GHPs could be a solution to improving grid stability. To prove the capability, the study analysed the impact of mass GHP deployment on the Texas electrical grid, which experienced significant power loss with winter storms in 2021. 

“During these intense weather events, mass deployment of GHPs could have improved the operation of the grid by reducing total electricity demand,” Liu said. “This preliminary analysis can provide insightful information to Texas and other regions that have experienced higher demand for electricity than the power plants can provide during periods of prolonged severe weather.”

Liu said that although the initial evaluation indicates that mass deployment of GHPs can improve grid reliability in Texas, a more detailed analysis is needed to get a precise picture of how they would perform in different regions.

Jamie Lian, who served as a co-investigator of the study, added that if GHPs were to be deployed across the United States, many installations would be done by utilities in district-scale systems so that ground drilling can be leveraged across numerous buildings. The study provides a basis for utilities to evaluate the investment of GHP deployment.

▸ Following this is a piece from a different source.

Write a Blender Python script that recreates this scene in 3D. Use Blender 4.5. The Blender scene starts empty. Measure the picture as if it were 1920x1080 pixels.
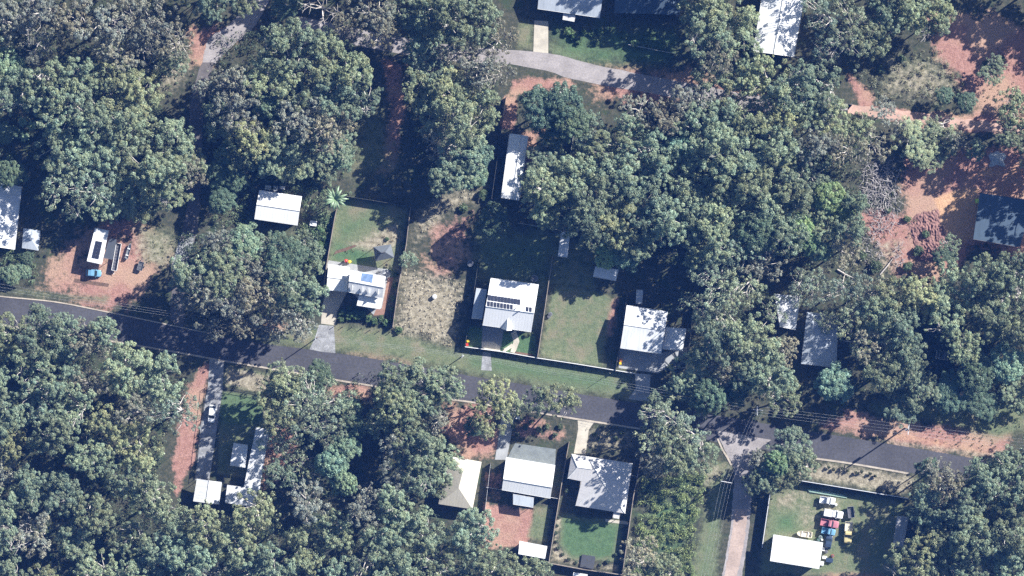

“A lasting benefit of this study is that we’ve developed a nationwide analysis that scales up from the building analysis to the regional impact and to the entire grid,” Lian said. 

Online tools

To better understand the cost and benefits of GHP applications, the ORNL research team has developed a consumer-friendly, web-based tool for estimating the cost and benefits of applying GHPs in residential and commercial buildings.

The free tool is openly accessible to homeowners, builders, installers, and manufacturers. It allows users to calculate the energy savings that can be achieved by GHPs when installed in any type of residential or commercial building in any US climate zone. 

The tool leveraged ORNL’s AutoBEM software, which can automatically create a building energy simulation model for almost any existing building in the nation based on minimal information, including the building footprint, vintage, principal function and other information from DOE’s prototype building models.

“When there is a massive deployment of GHP systems, we now have a starting point for what it would look like in terms of capacity, generation, emissions, cost and resilience for the electric power systems,” Liu said. “That picture looks very promising.”